Soydan Madımak`ı unutmadı
TBMM Çevre Komisyonu CHP Grup Sözcüsü Çanakkale Milletvekili M. Serdar Soydan, 2 Temmuz Sivas Katliamı`nın yıldönümü nedeniyle yaptığı açıklamada; “Geçmişi kapatmaya ve unutturmaya çalışmakla değil, onunla yüzleşerek toplumsal barışı sağlayabileceğimiz asla unutulmamalıdır” dedi. Sivas katliamının bugün hala toplumun vicdanında kanayan bir yara olarak durduğunu ifade eden Soydan; “2 Temmuz 1993`de gerici, faşist güçlerin planlı bir organizasyonuyla Sivas`ta "Pir Sultan Abdal Kültür Etkinlikleri" ne katılan 35 aydın, sanatçı, yazar, kadın, genç, demokrat insanımız Madımak Oteli`nde yakılarak katledilmiştir. Üzerinden yıllar geçmesine karşın, diğer politik katliamlarda olduğu gibi Sivas`ta da bütün deliller yok edilmiş, olayın gerçek yönlendiricileri yargı karşısına çıkarılmamış, bir şekilde tutulup yargılananlar kollanmış, hafif cezalarla göstermelik kararlar verilmiş ve en önemlisi de bazı davalar zaman aşımına uğratılmıştır.
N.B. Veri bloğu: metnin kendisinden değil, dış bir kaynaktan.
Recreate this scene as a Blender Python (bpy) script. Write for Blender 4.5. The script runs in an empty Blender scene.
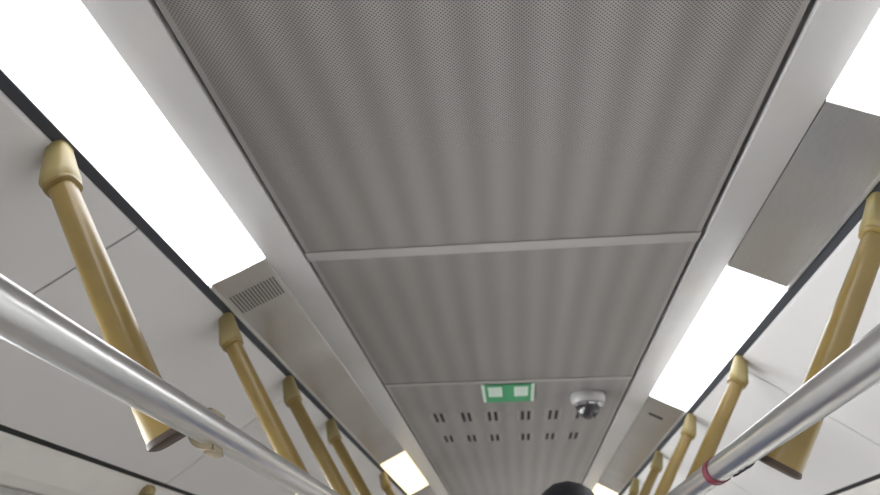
import bpy, bmesh, math, random
from mathutils import Vector, Matrix
random.seed(4)
HO, HC, CZ = 0.65, 0.714, 1.45     # outer and centre section units (metres), eye height
H = HO
SC = bpy.context.scene
C = SC.collection

# ------------------------------------------------------------------ camera
cam = bpy.data.cameras.new('camera')
cam.sensor_width = 36.0
cam.lens = 36.0 * 669.5 / 880.0
cam.clip_start = 0.02
camo = bpy.data.objects.new('camera', cam); C.objects.link(camo)
yaw, pitch, roll = -0.1043, 0.4986, -0.0025
fwd = Vector((math.sin(yaw)*math.cos(pitch), math.cos(yaw)*math.cos(pitch), math.sin(pitch)))
r0 = Vector((math.cos(yaw), -math.sin(yaw), 0)); u0 = r0.cross(fwd)
rr = r0*math.cos(roll) + u0*math.sin(roll); uu = u0*math.cos(roll) - r0*math.sin(roll)
camo.matrix_world = Matrix(((rr.x, uu.x, -fwd.x, 0.0112*HO), (rr.y, uu.y, -fwd.y, 0), (rr.z, uu.z, -fwd.z, CZ), (0, 0, 0, 1)))
cam.dof.use_dof = True; cam.dof.focus_distance = 0.8; cam.dof.aperture_fstop = 6.5
SC.camera = camo

# ------------------------------------------------------------------ world and exposure
w = bpy.data.worlds.new('world'); SC.world = w; w.use_nodes = True
# world patches added to light the carriage: bright left, dimmer right, dim elsewhere
_N, _L = w.node_tree.nodes, w.node_tree.links
_tc = _N.new('ShaderNodeTexCoord'); _sp = _N.new('ShaderNodeSeparateXYZ'); _mr = _N.new('ShaderNodeValToRGB')
_sc = _N.new('ShaderNodeMath'); _sc.operation = 'MULTIPLY_ADD'; _sc.inputs[1].default_value = 0.5; _sc.inputs[2].default_value = 0.5
_L.new(_tc.outputs['Generated'], _sp.inputs[0]); _L.new(_sp.outputs[0], _sc.inputs[0]); _L.new(_sc.outputs[0], _mr.inputs[0])
LEFT_SIDE, RIGHT_SIDE, DIM = 34.0, 5.0, 0.3
_e = _mr.color_ramp.elements
_e[0].position = 0.10; _e[1].position = 0.16
for _v, _el in ((1.0, _e[0]), (DIM/LEFT_SIDE, _e[1])): _el.color = (_v, _v, _v, 1)
for _pos, _v in ((0.84, DIM/LEFT_SIDE), (0.90, RIGHT_SIDE/LEFT_SIDE)):
    _el = _mr.color_ramp.elements.new(_pos); _el.color = (_v, _v, _v, 1)
_st = _N.new('ShaderNodeMath'); _st.operation = 'MULTIPLY'; _st.inputs[1].default_value = LEFT_SIDE
_L.new(_mr.outputs[0], _st.inputs[0]); _L.new(_st.outputs[0], _N['Background'].inputs[1])
_N['Background'].inputs[0].default_value = (1.0, 0.94, 0.915, 1)
SC.view_settings.view_transform = 'Standard'
SC.view_settings.look = 'None'
SC.view_settings.gamma = 1.0
SC.view_settings.use_curve_mapping = False
SC.view_settings.exposure = 0.0
LIGHT = 3.3                        # strength of the ceiling diffusers

# ------------------------------------------------------------------ materials
def new_mat(name):
    m = bpy.data.materials.new(name); m.use_nodes = True
    return m, m.node_tree.nodes, m.node_tree.links, m.node_tree.nodes['Principled BSDF']
def mat(name, col, rough=0.5, metal=0.0, noise=0.04, scale=14.0, bump=0.0, coat=0.0, stretch=(1, 1, 1)):
    m, N, L, p = new_mat(name)
    p.inputs['Roughness'].default_value = rough
    p.inputs['Metallic'].default_value = metal
    p.inputs['Coat Weight'].default_value = coat
    tc = N.new('ShaderNodeTexCoord'); mp = N.new('ShaderNodeMapping'); mp.inputs['Scale'].default_value = stretch
    L.new(tc.outputs['Object'], mp.inputs['Vector'])
    nz = N.new('ShaderNodeTexNoise'); nz.inputs['Scale'].default_value = scale; nz.inputs['Detail'].default_value = 4
    L.new(mp.outputs['Vector'], nz.inputs['Vector'])
    cr = N.new('ShaderNodeValToRGB')
    cr.color_ramp.elements[0].position = 0.3; cr.color_ramp.elements[1].position = 0.7
    cr.color_ramp.elements[0].color = tuple(max(0, c*(1-noise)) for c in col) + (1,)
    cr.color_ramp.elements[1].color = tuple(min(1, c*(1+noise)) for c in col) + (1,)
    L.new(nz.outputs['Fac'], cr.inputs['Fac']); L.new(cr.outputs['Color'], p.inputs['Base Color'])
    if bump:
        b = N.new('ShaderNodeBump'); b.inputs['Strength'].default_value = bump; b.inputs['Distance'].default_value = 0.002
        L.new(nz.outputs['Fac'], b.inputs['Height']); L.new(b.outputs['Normal'], p.inputs['Normal'])
    return m
def emit_mat(name, col, s):
    m, N, L, p = new_mat(name)
    p.inputs['Base Color'].default_value = (0.8, 0.8, 0.8, 1); p.inputs['Roughness'].default_value = 0.35
    p.inputs['Emission Color'].default_value = col + (1,); p.inputs['Emission Strength'].default_value = s
    return m

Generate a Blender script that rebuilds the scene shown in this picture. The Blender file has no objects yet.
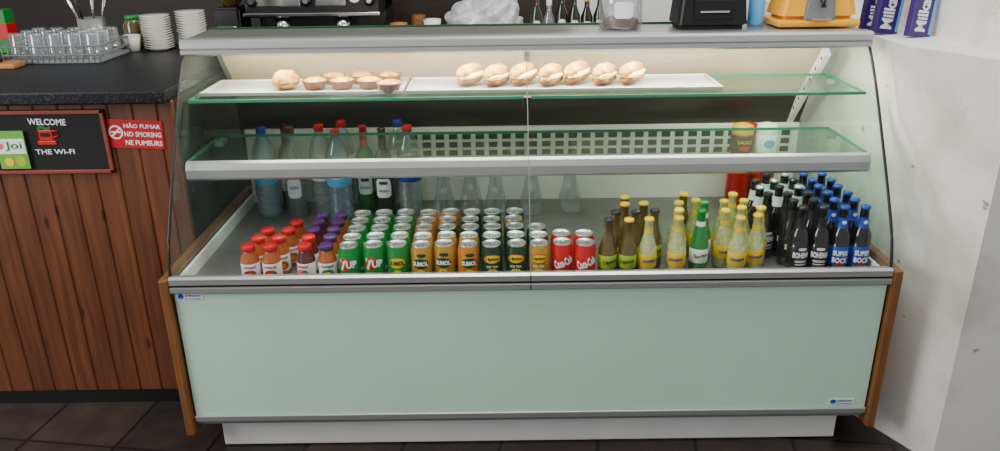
import bpy, bmesh, math, random
from mathutils import Vector, Matrix, noise
random.seed(4)
S=bpy.context.scene
COL=S.collection
# ------------------------------------------------------------------ materials
def lin(c):
    r=[]
    for x in c[:3]:
        x=x/255.0
        r.append(x/12.92 if x<=0.04045 else ((x+0.055)/1.055)**2.4)
    return r+[1.0]
def base(name):
    m=bpy.data.materials.new(name); m.use_nodes=True
    nt=m.node_tree; b=nt.nodes['Principled BSDF']
    return m,nt,b
def pm(name,c,rough=.5,metal=0,var=.08,scale=30,bump=0,emit=0,stretch=None,coat=0,c2=None):
    m,nt,b=base(name)
    tc=nt.nodes.new('ShaderNodeTexCoord'); mp=nt.nodes.new('ShaderNodeMapping')
    nt.links.new(tc.outputs['Object'],mp.inputs[0])
    if stretch: mp.inputs['Scale'].default_value=stretch
    n=nt.nodes.new('ShaderNodeTexNoise'); n.inputs['Scale'].default_value=scale; n.inputs['Detail'].default_value=4
    nt.links.new(mp.outputs[0],n.inputs['Vector'])
    r=nt.nodes.new('ShaderNodeValToRGB'); L=lin(c)
    r.color_ramp.elements[0].position=.3; r.color_ramp.elements[1].position=.7
    r.color_ramp.elements[0].color=[x*(1-var) for x in L[:3]]+[1]
    r.color_ramp.elements[1].color=[min(1,x*(1+var)) for x in L[:3]]+[1]
    if c2:
        r.color_ramp.elements[0].position=.38; r.color_ramp.elements[1].position=.6
        r.color_ramp.elements[0].color=L; r.color_ramp.elements[1].color=lin(c2)
    nt.links.new(n.outputs['Fac'],r.inputs[0]); nt.links.new(r.outputs[0],b.inputs['Base Color'])
    b.inputs['Roughness'].default_value=rough; b.inputs['Metallic'].default_value=metal
    if coat: b.inputs['Coat Weight'].default_value=coat
    if bump:
        bp=nt.nodes.new('ShaderNodeBump'); bp.inputs['Strength'].default_value=bump; bp.inputs['Distance'].default_value=.004
        nt.links.new(n.outputs['Fac'],bp.inputs['Height']); nt.links.new(bp.outputs[0],b.inputs['Normal'])
    if emit:
        b.inputs['Emission Strength'].default_value=emit
        b.inputs['Emission Color'].default_value=L
    return m
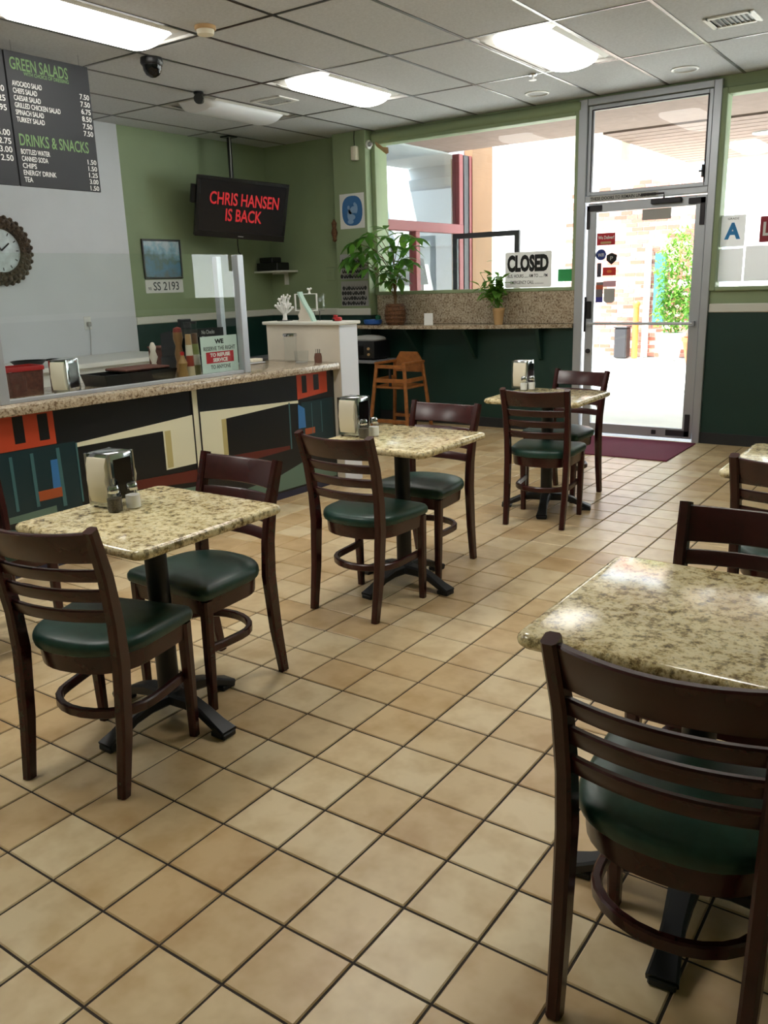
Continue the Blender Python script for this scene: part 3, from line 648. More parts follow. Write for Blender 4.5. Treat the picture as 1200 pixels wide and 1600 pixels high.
for k in range(30):
    a = 2 * PI * k / 30; cr.ball((.235 * math.cos(a), .235 * math.sin(a), .048), .026, 8, (1, 1, .8)); cr.ball((.277 * math.cos(a + .1), .277 * math.sin(a + .1), .025), .022, 8)
    cr.ball((.192 * math.cos(a + .1), .192 * math.sin(a + .1), .04), .013, 6)
cr.v = [tuple(FC @ Vector(p)) for p in cr.v]; obj('carving', cr, M['bronze'], t)
fd = MB().lathe([(0, .012), (.19, .012), (.19, .006), (0, .006)], n=40); fd.v = [tuple(FC @ Vector(p)) for p in fd.v]; fo = obj('face', fd, M['clockface'], t)
obj('hand', MB().box((-.006, 0, .016), (.006, .10, .019), .001, 1, FC @ Matrix.Rotation(-.9, 4, 'Z')), M['ink'], t); obj('hand', MB().box((-.005, 0, .019), (.005, .14, .022), .001, 1, FC @ Matrix.Rotation(.5, 4, 'Z')), M['ink'], t)
for k in range(12):
    obj('hour_mark', MB().box((-.004, .14, .0125), (.004, .165, .014), M4=FC @ Matrix.Rotation(k * PI / 6, 4, 'Z')), M['ink'], fo, smooth=False)

def menu(y0, y1, label, rows):
    t = thing('menu_board', label, 'menu board', (-5.2, y0, 2.155), group='hanging chalk menu boards'); W_ = y1 - y0
    obj('board', MB().box((-.02, 0, 0), (0, W_, .795), .002), M['chalk'], t, smooth=False)
    for y in (.06, W_ - .06): obj('hanger', MB().tube([(-.01, y, .79), (-.01, y, H - 2.155 - .008)], .0025, 6), M['chrome'], t)
    F = frame((.0006, 0, 0), (0, 1, 0), (0, 0, 1), (1, 0, 0))
    for s, x, y, w_, h_, c, al in rows: text(s, F, x, y, w_, h_, M[c], t, .012, al)
R = [('GREEN SALADS', .03, .69, .42, .072, 'chalkgreen', 'L'), ('WITH CHOICE OF DRESSING', .12, .665, .33, .022, 'chalkgreen', 'L')]
for k, (s, p, w_) in enumerate((('AVOCADO SALAD', '7.50', .21), ('CHEFS SALAD', '7.50', .17), ('CAESAR SALAD', '6.75', .19), ('GRILLED CHICKEN SALAD', '8.50', .33), ('SPINACH SALAD', '7.50', .20), ('TURKEY SALAD', '7.50', .20))):
    R.append((s, .03, .595 - k * .042, w_, .031, 'chalkwhite', 'L')); R.append((p, .60, .585 - k * .046, .075, .033, 'chalkwhite', 'R'))
R.append(('DRINKS & SNACKS', .03, .245, .52, .072, 'chalkgreen', 'L'))
for k, (s, p, w_) in enumerate((('BOTTLED WATER', '1.50', .21), ('CANNED SODA', '1.50', .19), ('CHIPS', '1.25', .10), ('ENERGY DRINK', '3.00', .24), ('TEA', '1.50', .06))):
    R.append((s, .03, .195 - k * .042, w_, .031, 'chalkwhite', 'L')); R.append((p, .60, .175 - k * .042, .07, .031, 'chalkwhite', 'R'))
menu(3.415, 4.03, 'black chalk menu board listing salads, drinks and snacks', R)
R = [(p, .585, y, .085, .036, 'chalkwhite', 'R') for p, y in (('7.50', .55), ('8.25', .495), ('7.95', .44), ('5.00', .295), ('2.75', .245), ('3.00', .195), ('2.50', .145))]
menu(2.80, 3.405, 'black chalk menu board cut off at the left edge, prices visible', R)

# ------------------------------------------------------------------ service counter (slightly turned), local u = towards the room, v = along it
CR = -math.atan(.057); CO = (-3.90, 5.0, 0)
CM = Matrix.Translation(CO) @ Matrix.Rotation(CR, 4, 'Z')
def cw(u, v, z=0): return tuple(CM @ Vector((u, v, z)))
ct = thing('counter_base', 'long service counter front faced with dark mural panels', 'counter', CO, CR)
obj('cabinet', MB().box((-.62, -4.2, 0), (-.075, -.002, .874)), M['green'], ct, smooth=False)
obj('kick_base', MB().box((-.075, -4.2, 0), (-.066, -.004, .045)), colour('mural_navy', (36, 38, 62)), ct, smooth=False)
def mural(v0, v1, blocks):
    p = obj('mural_panel', MB().box((-.075, v0, .045), (-.070, v1, .873)), colour('mural_black', (18, 22, 26), .3), ct, smooth=False)
    for k, (c, pts) in enumerate(blocks):
        x = -.0698 + .00025 * k
        obj('printed_shape', MB().loft([[(-.070, a, b) for a, b in pts], [(x, a, b) for a, b in pts]]), M[c], p, smooth=False)
colour('mural_orange', (186, 70, 42), .3); colour('mural_cream', (226, 224, 196), .3); colour('mural_teal', (26, 52, 58), .3); colour('mural_straw', (188, 176, 120), .3)
colour('mural_blue', (58, 118, 178), .3); colour('mural_wine', (96, 36, 30), .3); colour('mural_aqua', (66, 108, 112), .3); colour('mural_moss', (96, 122, 108), .3); colour('mural_rust', (168, 84, 46), .3)
rect = lambda a, b, c, d: [(a, c), (b, c), (b, d), (a, d)]
mural(-2.66, -1.365, [('mural_teal', rect(-2.655, -2.20, .30, .68)), ('mural_orange', rect(-2.655, -2.31, .685, .868)), ('mural_black', rect(-2.545, -2.485, .718, .862)), ('mural_black', rect(-2.404, -2.345, .715, .858)),
    ('mural_blue', [(-2.365, .43), (-2.30, .42), (-2.30, .60), (-2.36, .60)]), ('mural_aqua', [(-2.318, .33), (-2.295, .33), (-2.30, .66), (-2.32, .66)]), ('mural_rust', rect(-2.46, -2.315, .388, .442)), ('mural_moss', [(-2.655, .30), (-2.36, .30), (-2.36, .345), (-2.655, .335)]),
    ('mural_aqua', rect(-2.592, -2.575, .36, .655)), ('mural_aqua', rect(-2.474, -2.455, .36, .655)),
    ('mural_cream', [(-2.195, .645), (-1.60, .645), (-1.60, .40), (-1.366, .40), (-1.366, .712), (-2.195, .668)]), ('mural_straw', rect(-1.59, -1.545, .41, .642)), ('mural_aqua', rect(-2.20, -2.19, .33, .67)), ('mural_wine', [(-1.90, .33), (-1.366, .28), (-1.366, .36), (-1.90, .38)]), ('mural_moss', [(-1.95, .05), (-1.366, .05), (-1.366, .25), (-1.95, .28)])])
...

Sivas Katliamı bugün hâlâ toplumun vicdanında kanayan bir yara olarak durmaktadır. Gerçek faillerin cezalandırılmamış olması, olayların sorumlularının kamuoyunun vicdanlarını rahatlatacak bir şekilde 20 yıl sonra bugün dahi ortaya çıkarılmamış olması vicdanları yaralamaya devam etmektedir” diye konuştu.
 
“Irkçılığa meydan veren siyasal anlayışa artık dur demeliyiz”
“10 yıllık AKP hükümetleri döneminde devam eden davaların sonuçlanmaması, zaman aşıma uğratılması için her şey yapılmış, hatta katliamın sorumlularının avukatlığını yapanlar AKP milletvekili yapılarak adeta ödüllendirilmiştir” diyen Soydan; “Bununla da yetinilmeyip, katliamın sorumlularının avukatlığını yapan ödüllendirilmiş milletvekilleri 2 Temmuz anma gününde Meclis kürsüsünden konuşturulmuştur. Yine aynı zihniyet, Reyhanlı’da yaşanan terör eylemleri sonucunda “Sünni vatandaşlarımız yaşamını yitirmiştir” diye beyanda bulunmuş ve İstanbul’a yapılacak olan 3. Boğaz köprüsüne 50 bin Alevi’yi katleden Yavuz Sultan Selim’in adının verilmesinde hiçbir sakınca görmemiştir. Zihniyet ve bakış açısı ne yazık ki 20 yıl öncesinden farklı değildir. Köhnemiş, gerici ve ırkçılığa meydan veren siyasal anlayışa artık dur demeliyiz” şeklinde konuştu.
 
“Bir kez daha kınıyoruz”
Madımak katliamına yol açan siyasal eğilimleri bir kez daha kınadığını kaydeden Soydan; “Geçmişi kapatmaya ve unutturmaya çalışmakla değil, onunla yüzleşerek toplumsal barışı sağlayabileceğimiz asla unutulmamalıdır. Yitirdiklerimiz, bize demokrasi mücadelesinin ertelenemez bir görev olduğunu hatırlatmaktadır. Onları, uğrunda yaşamlarını verdikleri insanlığı, demokrasiyi ve özgürlükleri toplumda egemen kılarak yaşatmalıyız. İnsanlık düşmanı gericiliği ve ırkçılığı, Madımak katliamına yol açan siyasal eğilimleri bir kez daha kınıyor, yitirdiğimiz canları 20 yıl sonra aynı duygularla anıyorum” dedi.